Here’s an example of where better logging practices would have saved me a lot of debugging trouble. First off I was looking into some jobs logic in response to a customer ticket, and I could see where the job started running, but couldn’t confirm that the job had finished. I was also seeing error messages in the logs shortly after each run of that particular job. The problem was, there were a lot of jobs running around the same intervals on that box, so I couldn’t be certain whether the stack traces I was seeing were the job in question failing, or something else. I had to push an update just to get an idea of where exactly the failure was occurring. It turns out that, yes, the exceptions in the logs were related to the job I was looking at, but I wasted valuable time pushing an update to try to learn that instead of writing and deploying a fix.

Another example is this – I had some gotten some reports of users not being able to successfully refresh some credentials. Now, I can look at the code and see the call being made to refresh credentials, pull the appropriate values from the configuration file, and see what’s getting returned, but there’s no line for that in the logs. Now I’m having to re-create the scenario to get the error message so I can research what causes it, instead of just reading the error message from the logs and jumping straight into the researching and fixing it part of the proceedings.

All of these thoughts on logging are a fairly recent development for me, and I have a lot of old code that has terrible logging associated with it. But, I am trying to make sure I have plenty of logging in the code that I’m touching now, with the hope that eventually logging will be improved all over, although that’s likely to be a long, hard slog. I’m committed to pushing through with it though. More logging isn’t really going to hurt anything, and if it makes debugging easier in the future, then all the better.
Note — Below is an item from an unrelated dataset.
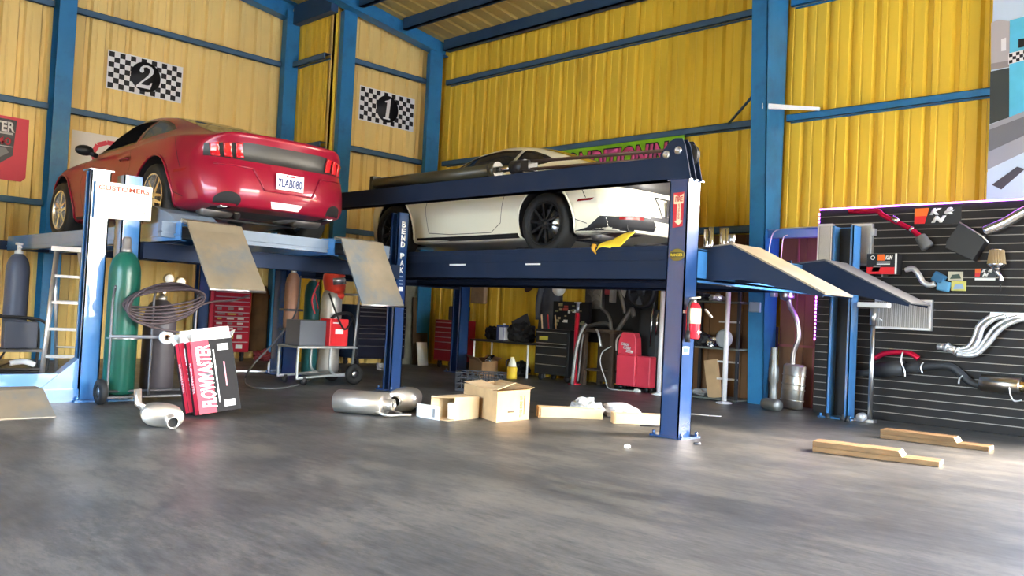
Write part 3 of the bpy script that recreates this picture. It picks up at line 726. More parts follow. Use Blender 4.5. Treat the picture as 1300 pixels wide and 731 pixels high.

Right now, my general philosophy on logging is as follows:

  • INFO for enough debugging to verify that something’s running without failing. At a bare minimum, this includes a log entry for entering and leaving a method, as well as enough log statements to give me a basic idea of about where in my code things went wrong should an operation fail.
  • DEBUG for information that will help me debug an issue, but is only really useful once I’ve confirmed that an issue exists.
  • WARNING for things that didn’t work the way I intended, but I had a workaround for them (this is for things like handling API rate limits, for example)
  • ERROR for exceptions I catch (with stack trace).

We spend a lot of time debugging via  println() when we’re in school, but we’re still really bad about putting those debugging statements into our code proactively, probably because in school all our projects are fire-and-forget. Once they’re turned in, there’s no maintenance involved, so we never learn what’s it’s like to have to go back to something weeks or months after we wrote it and figure out what’s going on with some particular user’s experience. That said, it’s an area of my programming that I’m trying to focus on right now, and hopefully it’ll start paying off in the next couple of months.